--- begin COLLECTED MATERIAL ---
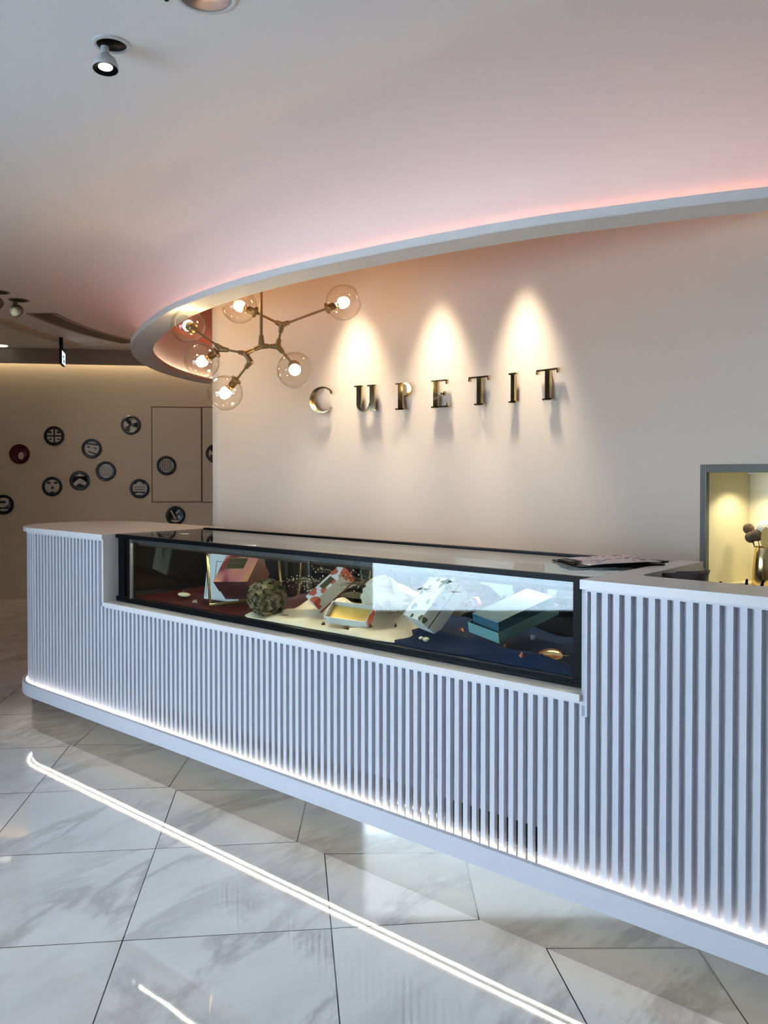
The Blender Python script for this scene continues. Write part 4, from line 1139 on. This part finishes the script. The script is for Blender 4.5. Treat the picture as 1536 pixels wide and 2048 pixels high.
sv = thing('slot_vent', 'long curved brown air slot in the dim ceiling left of the oval ring', 'vent', vp[0])
o = ribbon('frame', vp, .12, ZC - .006, ZC + .001, M['farceil']); o.parent = sv; o.matrix_parent_inverse = parent_matrix(sv).inverted()
o = ribbon('slot', vp, .075, ZC - .009, ZC - .005, M['ventd']); o.parent = sv; o.matrix_parent_inverse = parent_matrix(sv).inverted()
struct(ribbon('trim_5', [onz(-60, 622, ZC), onz(0, 639, ZC), onz(60, 661, ZC), onz(110, 676, ZC), onz(150, 688, ZC)], .05, ZC - .02, ZC, M['far']))
# exit sign
M['exitg'] = emat('sign_white', (.72, .92, 1.0), 1.3); M['exitd'] = mat('sign_green', (.01, .10, .07), .5)
es_ = thing('exit_sign', 'hanging lit white direction sign with arrow seen nearly edge on', 'sign'); y = 8.0
a, b = ony(121, 700, y), ony(128, 702, y + .27); c_ = (a + b) / 2; zt = ony(121, 699, y).z; zb = ony(121, 727, y).z
dd = Vector((b.x - a.x, b.y - a.y, 0)); dl_ = dd.length; dd.normalize(); Re = Matrix.Rotation(math.atan2(dd.y, dd.x), 3, 'Z')
bm = bmesh.new(); bx(bm, (c_.x, c_.y, (zt + zb) / 2), (dl_, .024, zt - zb), Re); part(bm, 'sign_body', M['dark'], es_)
en = Vector((dd.y, -dd.x, 0)); 
bm = bmesh.new(); bx(bm, Vector((c_.x, c_.y, (zt + zb) / 2)) + en * .0125, (dl_ - .02, .001, zt - zb - .012), Re); pn = part(bm, 'lit_panel', M['exitg'], es_)
m = Matrix((dd, Vector((0, 0, 1)), en)).transposed().to_4x4(); m.translation = Vector((c_.x, c_.y, (zt + zb) / 2)) + en * .0132
bm = bmesh.new(); prism(bm, [(-.085, .012), (-.03, .035), (-.03, .018), (.03, .018), (.03, .006), (-.03, .006), (-.03, -.010)], 0, .0008, m); prism(bm, [(-.02, -.012), (.03, -.008), (.07, -.03), (.05, -.04), (.02, -.025), (-.01, -.045), (-.03, -.04)], 0, .0008, m); part(bm, 'arrow', M['exitd'], pn)
bm = bmesh.new(); bx(bm, (a.x + dd.x * .05, a.y + dd.y * .05, (zt + ZC) / 2), (.04, .03, ZC - zt), Re); part(bm, 'hanger', M['dark'], es_)

# ================================================================== FAR WALL: cabinet doors and plates
door = [(304, 815, 402.5, 1003), (404.5, 815.5, 470, 1003.5)]
for k, (xa, ya, xb, yb) in enumerate(door):
    p0, p1 = far_pt(xa, ya), far_pt(xb, yb); z1, z0 = p0.z, far_pt(xa, yb).z
    bm = bmesh.new(); cc_ = (p0 + p1) / 2; wd_ = (Vector((p1.x, p1.y)) - Vector((p0.x, p0.y))).length; Rf = Matrix.Rotation(math.atan2(fd.y, fd.x), 3, 'Z')
    bx(bm, Vector((cc_.x, cc_.y, (z0 + z1) / 2)) + fn * .005, (wd_ - .004, .010, z1 - z0), Rf)
    o = tag(finish(bm, 'flush_cabinet_door', M['far']), ['wide flush beige cabinet door in the plate wall with one plate on it', 'flush beige cabinet door half hidden behind the curved sign wall'][k], 'cabinet door')
    bm = bmesh.new(); bx(bm, Vector((cc_.x, cc_.y, (z0 + z1) / 2)) + fn * .0015, (wd_ + .016, .003, z1 - z0 + .022), Rf); g = finish(bm, 'shadow_gap', M['ventd'], o)
M['plate'] = mat('black_glazed_plate', (.010, .010, .012), .22, coat=.15, spec=.35); M['platered'] = mat('dark_red_glazed_plate', (.07, .004, .007), .22, coat=.15, spec=.35)
M['motif'] = mat('plate_pale_print', (.50, .47, .41), .25, noise=.35, nscale=60); M['motifd'] = mat('plate_dark_print', (.03, .03, .03), .25)
plates = [(40, 908, 'platered', 0, 'dark red round plate with small pale spot on the beige wall'), (109, 872, 'plate', 1, 'round black plate with pale quartered square print, above and left of the wall group'),
          (184, 897, 'plate', 2, 'round black plate with large pale oval and crossing stripe on the beige wall'), (262, 850, 'plate', 3, 'highest round plate, black with three pale wedges'),
          (212, 942, 'plate', 4, 'round black plate with pale oval and fine lines, right of the pale hill plate'), (160, 961, 'plate', 5, 'round plate with bright pale hill shape between two oval print plates'),
          (105, 973, 'plate', 6, 'round black plate with pale oval, lowest of the left plates above the counter'), (279, 977, 'plate', 7, 'round black plate with pale crown like bands, left of the cabinet door'),
          (333, 931, 'plate', 8, 'round dark plate with dim oval mounted on the flush cabinet door'), (8, 1009, 'plate', 9, 'round plate with dotted lower rim cut by the left picture edge'),
          (351, 1031, 'plate', 10, 'round black plate partly hidden behind the counter top'), (431, 907, 'plate', 11, 'round dark plate mostly hidden behind the edge of the sign wall')]
for X, Y, mm, kind, lab in plates:
    p = far_pt(X, Y); R0 = .103; onp = X in (333, 431); pos = p + fn * (.012 if onp else .002)
    t = thing('wall_plate', lab, 'plate', pos, 'round plates on the beige wall'); m = frame_to(fn, loc=pos)
    bm = bmesh.new(); lathe(bm, [(0, 0), (R0 * .55, 0), (R0 * .97, .014), (R0, .017), (R0 * .97, .0185), (R0 * .62, .007), (0, .005)], m, 40); finish(bm, 'dish', M[mm], t)
    A, Bq = [], []     # pale shapes, dark shapes
    el = lambda cx, cy, rx, ry, n=20: [(cx + rx * math.cos(2 * PI * k / n), cy + ry * math.sin(2 * PI * k / n)) for k in range(n)]
    r = R0
    if kind == 0: A += [el(.1 * r, -.15 * r, .22 * r, .30 * r)]
    elif kind == 1:
        A += [[(-.62 * r, .06 * r), (-.06 * r, .06 * r), (-.06 * r, .62 * r), (-.5 * r, .55 * r)], [(.06 * r, .06 * r), (.66 * r, .06 * r), (.55 * r, .55 * r), (.06 * r, .62 * r)], [(-.60 * r, -.06 * r), (-.06 * r, -.06 * r), (-.06 * r, -.5 * r), (-.4 * r, -.5 * r)], [(.06 * r, -.06 * r), (.64 * r, -.06 * r), (.42 * r, -.5 * r), (.06 * r, -.5 * r)]]
        Bq += [el(-.34 * r, .30 * r, .16 * r, .10 * r), el(.34 * r, .30 * r, .16 * r, .10 * r), el(-.30 * r, -.26 * r, .12 * r, .07 * r), el(.32 * r, -.26 * r, .12 * r, .07 * r)]
    elif kind in (2, 4, 6, 8):
        A += [el(0, -.05 * r, .64 * r, .74 * r, 28)]
        if kind == 2: Bq += [[(-.5 * r, .50 * r), (.5 * r, .36 * r), (.5 * r, .22 * r), (-.5 * r, .34 * r)], [(-.3 * r, -.3 * r), (.4 * r, -.55 * r), (.45 * r, -.45 * r), (-.25 * r, -.18 * r)], el(-.25 * r, .12 * r, .14 * r, .06 * r), el(.28 * r, .02 * r, .14 * r, .06 * r)]
        if kind == 4: Bq += [[(-.55 * r, (.4 - .13 * k) * r), (.55 * r, (.4 - .13 * k) * r), (.55 * r, (.36 - .13 * k) * r), (-.55 * r, (.36 - .13 * k) * r)] for k in range(7)]
        if kind == 6: Bq += [el(-.28 * r, .30 * r, .17 * r, .09 * r), el(.28 * r, .30 * r, .17 * r, .09 * r), el(.02 * r, -.10 * r, .12 * r, .12 * r), el(0, -.48 * r, .2 * r, .09 * r)]
        if kind == 8: Bq += [[((-.5 + .14 * k) * r, .45 * r), ((-.44 + .14 * k) * r, .45 * r), ((-.40 + .14 * k) * r, -.5 * r), ((-.46 + .14 * k) * r, -.5 * r)] for k in range(7)]
    elif kind in (3, 11):
        for a in (20, 140, 260):
            t0, t1 = math.radians(a), math.radians(a + 78); A += [[(.15 * r * math.cos((t0 + t1) / 2), .15 * r * math.sin((t0 + t1) / 2))] + [(.72 * r * math.cos(t0 + (t1 - t0) * k / 8), .72 * r * math.sin(t0 + (t1 - t0) * k / 8)) for k in range(9)]]
        Bq += [el(.0, .45 * r, .2 * r, .07 * r), el(-.35 * r, -.25 * r, .10 * r, .16 * r)]
    elif kind == 5:
        A += [[(-.75 * r, -.45 * r), (-.2 * r, .05 * r), (0, .18 * r), (.25 * r, .05 * r), (.78 * r, -.35 * r), (.35 * r, -.40 * r), (0, -.22 * r), (-.35 * r, -.45 * r)], el(0, .56 * r, .62 * r, .22 * r), el(-.2 * r, -.72 * r, .1 * r, .05 * r), el(.15 * r, -.76 * r, .1 * r, .05 * r)]
        Bq += [el(-.28 * r, .54 * r, .18 * r, .12 * r), el(.30 * r, .54 * r, .18 * r, .12 * r)]
    elif kind == 7:
        A += [[(-.5 * r, -.25 * r), (-.62 * r, .45 * r), (-.3 * r, .35 * r), (0, .72 * r), (.3 * r, .35 * r), (.62 * r, .45 * r), (.5 * r, -.25 * r)], el(0, -.58 * r, .42 * r, .24 * r)]
        Bq += [[(-.4 * r, -.05 * r), (.4 * r, -.05 * r), (.4 * r, -.12 * r), (-.4 * r, -.12 * r)], [(-.45 * r, .15 * r), (.45 * r, .15 * r), (.45 * r, .10 * r), (-.45 * r, .10 * r)], el(0, -.58 * r, .2 * r, .08 * r)]
    elif kind == 9:
        A += [el(-.1 * r, .25 * r, .5 * r, .5 * r), el(0, -.62 * r, .62 * r, .28 * r)]
        Bq += [el((-.45 + .18 * k) * r, (-.60 + .05 * (k % 2)) * r, .05 * r, .05 * r, 8) for k in range(6)] + [el(-.1 * r, .2 * r, .3 * r, .1 * r)]
    elif kind == 10:
        A += [[(-.5 * r, .55 * r), (-.4 * r, .6 * r), (.1 * r, -.3 * r), (-.05 * r, -.3 * r)], [(.35 * r, .6 * r), (.45 * r, .55 * r), (.1 * r, .1 * r), (.0 * r, .2 * r)], el(0, -.58 * r, .6 * r, .22 * r)]
        Bq += [el(-.2 * r, -.58 * r, .1 * r, .08 * r), el(.2 * r, -.58 * r, .1 * r, .08 * r)]
    bm = bmesh.new(); m2 = m @ Matrix.Translation((0, 0, .0075)) @ Matrix.Diagonal((1.25, 1.25, 1, 1))
    for q in A: prism(bm, q, -.003, .0022, m2)
    mo = finish(bm, 'pale_print', M['motif'], t)
    if Bq:
        bm = bmesh.new()
        for q in Bq: prism(bm, q, .0005, .0032, m2)
        finish(bm, 'dark_print', M['motifd'], mo)

# ================================================================== STRIPES ADDED OUTSIDE, for crossing bright lines in the case glass
bm = bmesh.new()
for (x0, y0, x1, y1) in ((-4.6, 3.2, -9.5, 0.2), (-5.2, -.6, -9.5, 3.4), (-4.3, 1.2, -10, 1.0)):
    d = Vector((x1 - x0, y1 - y0, 0)); bx(bm, ((x0 + x1) / 2, (y0 + y1) / 2, -.105), (d.length, .16, .004), Matrix.Rotation(math.atan2(d.y, d.x), 3, 'Z'))
tag(finish(bm, 'added_street_stripe', M['stripe']), 'crossing white lines added on the unseen street for the case glass reflection', 'added stripe')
--- end COLLECTED MATERIAL ---
> [INSTRUCTION]
All lines in the data that contain the word "wide" should be copied.

> [TASK OUTPUT]
The Blender Python script for this scene continues. Write part 4, from line 1139 on. This part finishes the script. The script is for Blender 4.5. Treat the picture as 1536 pixels wide and 2048 pixels high.
    o = tag(finish(bm, 'flush_cabinet_door', M['far']), ['wide flush beige cabinet door in the plate wall with one plate on it', 'flush beige cabinet door half hidden behind the curved sign wall'][k], 'cabinet door')